Kindergarten students Tatym Bisco and Siena Guzman-Newton play with dominos during a mathematics exercise at the Moab Charter School. The school has received approval on a USDA loan that will allow the school to buy the property it has been leasing since 2002. [Photo by Kristin Millis/ Moab Sun News]

The Moab Charter School recently received $671,000 USDA loan and a $100,000 donation from an anonymous donor.

The money is coming at a good time, said school director Joseph Heywood.

“We need more room,” he said.

The school will be able to buy the property it has been leasing since 2004 when it was first established by parents from Moab and Castle Valley to provide an alternative to local schools.

When Heywood became the first director of the charter school in 2008, there were 36 children enrolled and three teachers on staff, only one being certified. It now has 105 students and seven certified teachers for students from Kindergarten to sixth grade.

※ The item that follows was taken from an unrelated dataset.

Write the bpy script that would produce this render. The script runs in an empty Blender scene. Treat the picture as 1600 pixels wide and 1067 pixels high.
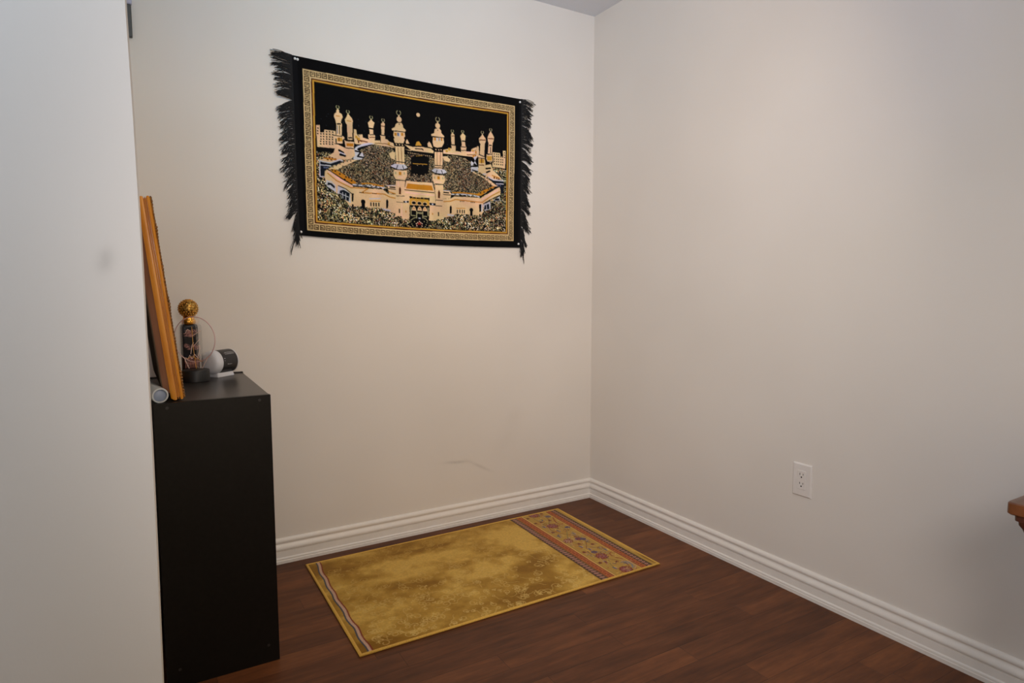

“The goal all along was to have a student body strong enough to purchase our campus. Every grade was multi-grade in 2008,” Heywood said. “Our goal was to separate that out so we have seven different classrooms with seven different teachers. We’re one step away from that. Next year we will split our fourth and fifth grade class. At that point we’ll have 120 to 140 students.”

The USDA loan will allow the school to buy the purchase the one-acre property, level the existing house that has been used for administration, and then build an office building and another classroom.

“We can also bring things up to ADA standards and do some landscaping,” Heywood said.

There are approximately 80 charter schools serving over 30,000 students in Utah today.

Charter schools are public schools. Each operates with state funding and may not charge tuition or require parents to make donations.

“Charters can not draw local tax like the school district does,” Heywood said.

The school had been working on a “bare-bones” budget since Heywood arrived. The school received state and federal start-up money when it was created in 2004. However, because there wasn’t a dedicated or experienced director to manage it, the school “didn’t get started the way it should have been,” Heywood said.

“We did well as enrollment increased. After four years we’re at a healthy status we’ve always sought for.”

The $100,000 donation should also make a big difference.

“We should be able to finish each year with strong programs and a healthy surplus to run into the next year so we don’t have to scrounge for money every month,” Heywood said.

The school has received donations over the years that allowed the school to offer more art programs, music programs and field trips.

“Typically we’ll get $10,000 to $20,000 a year in donations from different foundations or individuals. We received $8000 from the Grand County Education Fund over the last few years for music education,” Heywood said. “That $100,000 was a first time for us, a really big deal for us.”

Moab Charter School board member Jeffrey Eisenberg is thrilled with the loan and donation.

“There are a lot of things that the existing campus limits in use from doing,” Eisenberg said. “We’re looking to improve the campus. This is a project that will require a number of years and commitment to continue to upgrade the small campus we have.”

Although the money does make a difference, said both Heywood and Eisenberg, one of the school strengths is parental involvement, even though parent volunteer hours is not required.

“We have a really strong volunteer program and parent council. They have a strong presence volunteering in the classroom and provide special activities around the year,” Heywood said.

One of those special activities was an entry in the Electric Light Parade at the beginning of December. More than 60 children participated, whether riding the float or marching while Taiko drumming.

“Today it has a diverse blend of both students and parents, but there is a very strong commitment by parents to participate in making the school and being involved in the school with commitments to both the arts and education,” Eisenberg said.